What public policy has not been able to do has been to boost the tradable sector, especially manufacturing. Overall, the business sector has not been investing in the latest machinery and equipment and other technologies to anywhere near the level needed to improve competitiveness through new products or processes.

As both the Bank of Canada and the international Monetary Fund have highlighted, Canada needs to rebalance the economy so that more growth comes from exports and business investment rather than from debt-financed consumer spending and housing.

But as the Bank of Canada noted in its most recent Monetary Policy Report, “there are no signs of rebalancing towards exports and business investment,” although it pinned hopes for improvement on the recent depreciation of the Canadian dollar. In the meantime, “the shift in the composition of aggregate demand necessary for sustainable growth has not yet occurred.”
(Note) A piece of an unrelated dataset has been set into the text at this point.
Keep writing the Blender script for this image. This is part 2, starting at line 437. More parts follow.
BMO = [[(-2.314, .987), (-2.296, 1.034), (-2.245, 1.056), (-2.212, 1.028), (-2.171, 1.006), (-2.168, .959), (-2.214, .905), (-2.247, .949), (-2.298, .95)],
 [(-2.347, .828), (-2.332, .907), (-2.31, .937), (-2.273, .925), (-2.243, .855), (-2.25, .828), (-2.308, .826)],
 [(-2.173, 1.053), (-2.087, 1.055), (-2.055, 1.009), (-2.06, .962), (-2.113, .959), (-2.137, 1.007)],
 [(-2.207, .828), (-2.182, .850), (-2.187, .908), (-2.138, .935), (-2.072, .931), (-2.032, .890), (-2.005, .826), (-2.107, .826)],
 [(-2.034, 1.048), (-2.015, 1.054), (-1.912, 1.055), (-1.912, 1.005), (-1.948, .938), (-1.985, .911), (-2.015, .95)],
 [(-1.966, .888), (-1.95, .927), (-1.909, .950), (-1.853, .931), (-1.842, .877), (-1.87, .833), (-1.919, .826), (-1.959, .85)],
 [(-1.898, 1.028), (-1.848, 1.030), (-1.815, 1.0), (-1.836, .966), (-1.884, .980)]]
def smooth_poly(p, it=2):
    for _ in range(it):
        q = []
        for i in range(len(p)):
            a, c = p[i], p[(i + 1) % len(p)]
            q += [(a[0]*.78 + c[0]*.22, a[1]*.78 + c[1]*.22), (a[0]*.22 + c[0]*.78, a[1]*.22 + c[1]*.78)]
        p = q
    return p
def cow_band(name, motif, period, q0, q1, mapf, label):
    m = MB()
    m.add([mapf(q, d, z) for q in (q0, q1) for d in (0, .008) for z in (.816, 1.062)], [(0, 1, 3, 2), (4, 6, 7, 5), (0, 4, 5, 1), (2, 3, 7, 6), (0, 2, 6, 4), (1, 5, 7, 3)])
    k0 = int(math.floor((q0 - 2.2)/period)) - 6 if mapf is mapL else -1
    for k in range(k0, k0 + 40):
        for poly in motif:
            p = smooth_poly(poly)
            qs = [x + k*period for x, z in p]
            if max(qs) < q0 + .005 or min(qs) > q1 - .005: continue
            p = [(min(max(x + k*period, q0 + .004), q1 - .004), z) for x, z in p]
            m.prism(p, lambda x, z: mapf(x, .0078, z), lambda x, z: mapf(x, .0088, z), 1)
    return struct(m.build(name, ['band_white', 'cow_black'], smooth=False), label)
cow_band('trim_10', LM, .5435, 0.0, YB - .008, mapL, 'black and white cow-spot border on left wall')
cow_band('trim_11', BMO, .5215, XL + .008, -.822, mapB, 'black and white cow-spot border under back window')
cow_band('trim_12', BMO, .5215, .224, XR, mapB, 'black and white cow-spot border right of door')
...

A similar message was contained in the recent IMF report on the Canadian economy. “The composition of growth does not yet point to the much needed rebalancing from household consumption and residential construction towards exports and business investment,” it said. Canadian exports had not recovered from the Great Recession and were well below where they should be in a typical recovery.

In a new commentary on manufacturing, TD Economics explains there are other factors besides a weak U.S. economy and an uncompetitive exchange rate hurting Canadian exports. The growth markets in the U.S., for example, are far from the Canadian border and their trade connections to Canada are weak. Growing competitiveness from Mexico, China and India also have to be taken into account.

Yet without much greater attention to manufacturing, and expansion overall of tradable goods and services activities, Canada’s economy will continue to underperform. The Harper government is emphasizing trade deals and training, and these can make a difference. But more is needed, especially in innovation, a green economy and smart infrastructure.